§ **WHAT IS REQUIRED**
Print each line exactly as it is given.

§ **Dataset items**
┌────────

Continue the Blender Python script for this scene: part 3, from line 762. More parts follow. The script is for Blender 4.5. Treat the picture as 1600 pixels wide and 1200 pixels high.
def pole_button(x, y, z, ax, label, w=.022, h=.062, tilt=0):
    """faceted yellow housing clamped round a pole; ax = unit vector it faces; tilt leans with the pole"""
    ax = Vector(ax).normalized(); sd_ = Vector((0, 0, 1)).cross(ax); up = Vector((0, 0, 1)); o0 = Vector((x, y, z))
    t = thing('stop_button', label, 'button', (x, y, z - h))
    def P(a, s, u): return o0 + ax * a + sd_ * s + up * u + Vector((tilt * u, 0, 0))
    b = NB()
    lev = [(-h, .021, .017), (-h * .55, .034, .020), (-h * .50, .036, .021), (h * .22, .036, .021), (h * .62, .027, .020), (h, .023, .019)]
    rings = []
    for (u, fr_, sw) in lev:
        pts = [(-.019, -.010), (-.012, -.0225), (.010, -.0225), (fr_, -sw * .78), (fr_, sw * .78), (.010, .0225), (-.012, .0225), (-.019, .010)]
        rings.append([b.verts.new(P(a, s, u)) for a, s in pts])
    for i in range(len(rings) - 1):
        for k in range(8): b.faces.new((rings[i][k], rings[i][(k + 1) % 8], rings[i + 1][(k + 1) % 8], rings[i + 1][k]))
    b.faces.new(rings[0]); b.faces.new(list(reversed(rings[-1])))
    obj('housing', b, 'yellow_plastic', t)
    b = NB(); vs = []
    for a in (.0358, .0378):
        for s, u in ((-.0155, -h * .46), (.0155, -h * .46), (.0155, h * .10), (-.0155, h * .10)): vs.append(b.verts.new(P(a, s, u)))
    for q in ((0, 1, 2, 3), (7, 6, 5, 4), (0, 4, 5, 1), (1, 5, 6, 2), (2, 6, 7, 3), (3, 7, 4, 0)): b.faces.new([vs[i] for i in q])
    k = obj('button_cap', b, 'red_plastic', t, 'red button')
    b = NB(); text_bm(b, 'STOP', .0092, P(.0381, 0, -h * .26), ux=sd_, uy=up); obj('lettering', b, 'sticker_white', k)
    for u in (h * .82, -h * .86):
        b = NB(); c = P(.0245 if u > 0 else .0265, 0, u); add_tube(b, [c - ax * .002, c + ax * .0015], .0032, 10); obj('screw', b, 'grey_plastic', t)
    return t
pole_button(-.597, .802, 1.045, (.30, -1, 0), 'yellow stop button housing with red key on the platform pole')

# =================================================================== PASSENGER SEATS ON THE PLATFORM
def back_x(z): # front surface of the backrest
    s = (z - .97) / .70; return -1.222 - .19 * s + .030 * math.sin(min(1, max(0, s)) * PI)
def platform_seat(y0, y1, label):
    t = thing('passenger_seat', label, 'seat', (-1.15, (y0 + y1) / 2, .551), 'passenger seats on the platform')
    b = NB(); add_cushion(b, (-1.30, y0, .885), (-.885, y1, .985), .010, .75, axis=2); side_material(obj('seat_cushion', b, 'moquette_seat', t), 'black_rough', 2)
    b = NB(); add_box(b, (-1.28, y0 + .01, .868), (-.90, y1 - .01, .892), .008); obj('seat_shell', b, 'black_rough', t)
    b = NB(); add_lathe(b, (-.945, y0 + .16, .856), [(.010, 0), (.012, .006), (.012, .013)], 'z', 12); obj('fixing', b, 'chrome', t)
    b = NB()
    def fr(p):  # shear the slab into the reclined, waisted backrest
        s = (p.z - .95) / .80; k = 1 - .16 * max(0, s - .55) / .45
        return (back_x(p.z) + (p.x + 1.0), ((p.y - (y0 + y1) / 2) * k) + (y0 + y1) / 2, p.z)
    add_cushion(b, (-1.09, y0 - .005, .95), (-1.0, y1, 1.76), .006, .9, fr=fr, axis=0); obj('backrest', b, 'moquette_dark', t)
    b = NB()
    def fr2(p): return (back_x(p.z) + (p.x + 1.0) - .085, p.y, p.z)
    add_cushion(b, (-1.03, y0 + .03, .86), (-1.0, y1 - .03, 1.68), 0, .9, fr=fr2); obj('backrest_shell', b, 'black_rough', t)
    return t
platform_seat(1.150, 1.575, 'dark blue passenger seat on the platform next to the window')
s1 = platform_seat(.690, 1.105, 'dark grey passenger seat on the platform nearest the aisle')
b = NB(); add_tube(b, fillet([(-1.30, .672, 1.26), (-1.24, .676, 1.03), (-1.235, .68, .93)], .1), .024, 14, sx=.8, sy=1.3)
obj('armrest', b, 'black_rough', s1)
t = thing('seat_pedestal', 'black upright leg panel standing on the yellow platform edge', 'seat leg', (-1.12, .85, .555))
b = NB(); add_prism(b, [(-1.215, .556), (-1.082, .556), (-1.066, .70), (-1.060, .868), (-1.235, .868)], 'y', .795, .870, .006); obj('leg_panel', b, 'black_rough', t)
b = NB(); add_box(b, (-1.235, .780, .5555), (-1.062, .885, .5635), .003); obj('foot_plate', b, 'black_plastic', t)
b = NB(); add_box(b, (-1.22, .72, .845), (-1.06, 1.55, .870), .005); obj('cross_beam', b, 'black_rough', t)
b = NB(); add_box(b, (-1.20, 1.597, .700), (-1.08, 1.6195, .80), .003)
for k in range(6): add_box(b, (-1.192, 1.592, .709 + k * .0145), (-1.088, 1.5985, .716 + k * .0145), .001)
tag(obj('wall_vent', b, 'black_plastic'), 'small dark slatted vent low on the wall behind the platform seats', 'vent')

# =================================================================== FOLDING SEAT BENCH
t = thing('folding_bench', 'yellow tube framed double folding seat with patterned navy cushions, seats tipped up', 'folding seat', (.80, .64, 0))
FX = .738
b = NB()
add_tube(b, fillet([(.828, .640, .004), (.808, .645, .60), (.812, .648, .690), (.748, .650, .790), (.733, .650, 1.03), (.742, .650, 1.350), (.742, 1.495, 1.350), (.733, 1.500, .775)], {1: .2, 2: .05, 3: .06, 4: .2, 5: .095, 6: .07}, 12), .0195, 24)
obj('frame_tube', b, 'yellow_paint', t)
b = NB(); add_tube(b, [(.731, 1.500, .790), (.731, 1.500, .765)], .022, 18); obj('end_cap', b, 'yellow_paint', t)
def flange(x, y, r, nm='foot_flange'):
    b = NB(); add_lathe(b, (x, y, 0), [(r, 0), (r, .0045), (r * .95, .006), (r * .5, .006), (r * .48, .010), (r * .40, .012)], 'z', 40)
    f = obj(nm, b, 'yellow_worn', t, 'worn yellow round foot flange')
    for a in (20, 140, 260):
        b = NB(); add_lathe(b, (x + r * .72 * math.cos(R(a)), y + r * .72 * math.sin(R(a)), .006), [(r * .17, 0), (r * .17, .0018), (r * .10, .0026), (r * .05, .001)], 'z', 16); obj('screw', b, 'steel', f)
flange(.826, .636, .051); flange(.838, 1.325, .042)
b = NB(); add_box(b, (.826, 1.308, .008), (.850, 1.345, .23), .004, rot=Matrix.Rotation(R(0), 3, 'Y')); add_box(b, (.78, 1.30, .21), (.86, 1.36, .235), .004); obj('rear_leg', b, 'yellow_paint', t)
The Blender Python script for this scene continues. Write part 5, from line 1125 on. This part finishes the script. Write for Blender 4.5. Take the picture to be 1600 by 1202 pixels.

└────────

§ **OUTPUT FOR THIS EXERCISE**
Continue the Blender Python script for this scene: part 3, from line 762. More parts follow. The script is for Blender 4.5. Treat the picture as 1600 pixels wide and 1200 pixels high.
def pole_button(x, y, z, ax, label, w=.022, h=.062, tilt=0):
    """faceted yellow housing clamped round a pole; ax = unit vector it faces; tilt leans with the pole"""
    ax = Vector(ax).normalized(); sd_ = Vector((0, 0, 1)).cross(ax); up = Vector((0, 0, 1)); o0 = Vector((x, y, z))
    t = thing('stop_button', label, 'button', (x, y, z - h))
    def P(a, s, u): return o0 + ax * a + sd_ * s + up * u + Vector((tilt * u, 0, 0))
    b = NB()
    lev = [(-h, .021, .017), (-h * .55, .034, .020), (-h * .50, .036, .021), (h * .22, .036, .021), (h * .62, .027, .020), (h, .023, .019)]
    rings = []
    for (u, fr_, sw) in lev:
        pts = [(-.019, -.010), (-.012, -.0225), (.010, -.0225), (fr_, -sw * .78), (fr_, sw * .78), (.010, .0225), (-.012, .0225), (-.019, .010)]
        rings.append([b.verts.new(P(a, s, u)) for a, s in pts])
    for i in range(len(rings) - 1):
        for k in range(8): b.faces.new((rings[i][k], rings[i][(k + 1) % 8], rings[i + 1][(k + 1) % 8], rings[i + 1][k]))
    b.faces.new(rings[0]); b.faces.new(list(reversed(rings[-1])))
    obj('housing', b, 'yellow_plastic', t)
    b = NB(); vs = []
    for a in (.0358, .0378):
        for s, u in ((-.0155, -h * .46), (.0155, -h * .46), (.0155, h * .10), (-.0155, h * .10)): vs.append(b.verts.new(P(a, s, u)))
    for q in ((0, 1, 2, 3), (7, 6, 5, 4), (0, 4, 5, 1), (1, 5, 6, 2), (2, 6, 7, 3), (3, 7, 4, 0)): b.faces.new([vs[i] for i in q])
    k = obj('button_cap', b, 'red_plastic', t, 'red button')
    b = NB(); text_bm(b, 'STOP', .0092, P(.0381, 0, -h * .26), ux=sd_, uy=up); obj('lettering', b, 'sticker_white', k)
    for u in (h * .82, -h * .86):
        b = NB(); c = P(.0245 if u > 0 else .0265, 0, u); add_tube(b, [c - ax * .002, c + ax * .0015], .0032, 10); obj('screw', b, 'grey_plastic', t)
    return t
pole_button(-.597, .802, 1.045, (.30, -1, 0), 'yellow stop button housing with red key on the platform pole')

# =================================================================== PASSENGER SEATS ON THE PLATFORM
def back_x(z): # front surface of the backrest
    s = (z - .97) / .70; return -1.222 - .19 * s + .030 * math.sin(min(1, max(0, s)) * PI)
def platform_seat(y0, y1, label):
    t = thing('passenger_seat', label, 'seat', (-1.15, (y0 + y1) / 2, .551), 'passenger seats on the platform')
    b = NB(); add_cushion(b, (-1.30, y0, .885), (-.885, y1, .985), .010, .75, axis=2); side_material(obj('seat_cushion', b, 'moquette_seat', t), 'black_rough', 2)
    b = NB(); add_box(b, (-1.28, y0 + .01, .868), (-.90, y1 - .01, .892), .008); obj('seat_shell', b, 'black_rough', t)
    b = NB(); add_lathe(b, (-.945, y0 + .16, .856), [(.010, 0), (.012, .006), (.012, .013)], 'z', 12); obj('fixing', b, 'chrome', t)
    b = NB()
    def fr(p):  # shear the slab into the reclined, waisted backrest
        s = (p.z - .95) / .80; k = 1 - .16 * max(0, s - .55) / .45
        return (back_x(p.z) + (p.x + 1.0), ((p.y - (y0 + y1) / 2) * k) + (y0 + y1) / 2, p.z)
    add_cushion(b, (-1.09, y0 - .005, .95), (-1.0, y1, 1.76), .006, .9, fr=fr, axis=0); obj('backrest', b, 'moquette_dark', t)
    b = NB()
    def fr2(p): return (back_x(p.z) + (p.x + 1.0) - .085, p.y, p.z)
    add_cushion(b, (-1.03, y0 + .03, .86), (-1.0, y1 - .03, 1.68), 0, .9, fr=fr2); obj('backrest_shell', b, 'black_rough', t)
    return t
platform_seat(1.150, 1.575, 'dark blue passenger seat on the platform next to the window')
s1 = platform_seat(.690, 1.105, 'dark grey passenger seat on the platform nearest the aisle')
b = NB(); add_tube(b, fillet([(-1.30, .672, 1.26), (-1.24, .676, 1.03), (-1.235, .68, .93)], .1), .024, 14, sx=.8, sy=1.3)
obj('armrest', b, 'black_rough', s1)
t = thing('seat_pedestal', 'black upright leg panel standing on the yellow platform edge', 'seat leg', (-1.12, .85, .555))
b = NB(); add_prism(b, [(-1.215, .556), (-1.082, .556), (-1.066, .70), (-1.060, .868), (-1.235, .868)], 'y', .795, .870, .006); obj('leg_panel', b, 'black_rough', t)
b = NB(); add_box(b, (-1.235, .780, .5555), (-1.062, .885, .5635), .003); obj('foot_plate', b, 'black_plastic', t)
b = NB(); add_box(b, (-1.22, .72, .845), (-1.06, 1.55, .870), .005); obj('cross_beam', b, 'black_rough', t)
b = NB(); add_box(b, (-1.20, 1.597, .700), (-1.08, 1.6195, .80), .003)
for k in range(6): add_box(b, (-1.192, 1.592, .709 + k * .0145), (-1.088, 1.5985, .716 + k * .0145), .001)
tag(obj('wall_vent', b, 'black_plastic'), 'small dark slatted vent low on the wall behind the platform seats', 'vent')

# =================================================================== FOLDING SEAT BENCH
t = thing('folding_bench', 'yellow tube framed double folding seat with patterned navy cushions, seats tipped up', 'folding seat', (.80, .64, 0))
FX = .738
b = NB()
add_tube(b, fillet([(.828, .640, .004), (.808, .645, .60), (.812, .648, .690), (.748, .650, .790), (.733, .650, 1.03), (.742, .650, 1.350), (.742, 1.495, 1.350), (.733, 1.500, .775)], {1: .2, 2: .05, 3: .06, 4: .2, 5: .095, 6: .07}, 12), .0195, 24)
obj('frame_tube', b, 'yellow_paint', t)
b = NB(); add_tube(b, [(.731, 1.500, .790), (.731, 1.500, .765)], .022, 18); obj('end_cap', b, 'yellow_paint', t)
def flange(x, y, r, nm='foot_flange'):
    b = NB(); add_lathe(b, (x, y, 0), [(r, 0), (r, .0045), (r * .95, .006), (r * .5, .006), (r * .48, .010), (r * .40, .012)], 'z', 40)
    f = obj(nm, b, 'yellow_worn', t, 'worn yellow round foot flange')
    for a in (20, 140, 260):
        b = NB(); add_lathe(b, (x + r * .72 * math.cos(R(a)), y + r * .72 * math.sin(R(a)), .006), [(r * .17, 0), (r * .17, .0018), (r * .10, .0026), (r * .05, .001)], 'z', 16); obj('screw', b, 'steel', f)
flange(.826, .636, .051); flange(.838, 1.325, .042)
b = NB(); add_box(b, (.826, 1.308, .008), (.850, 1.345, .23), .004, rot=Matrix.Rotation(R(0), 3, 'Y')); add_box(b, (.78, 1.30, .21), (.86, 1.36, .235), .004); obj('rear_leg', b, 'yellow_paint', t)
The Blender Python script for this scene continues. Write part 5, from line 1125 on. This part finishes the script. Write for Blender 4.5. Take the picture to be 1600 by 1202 pixels.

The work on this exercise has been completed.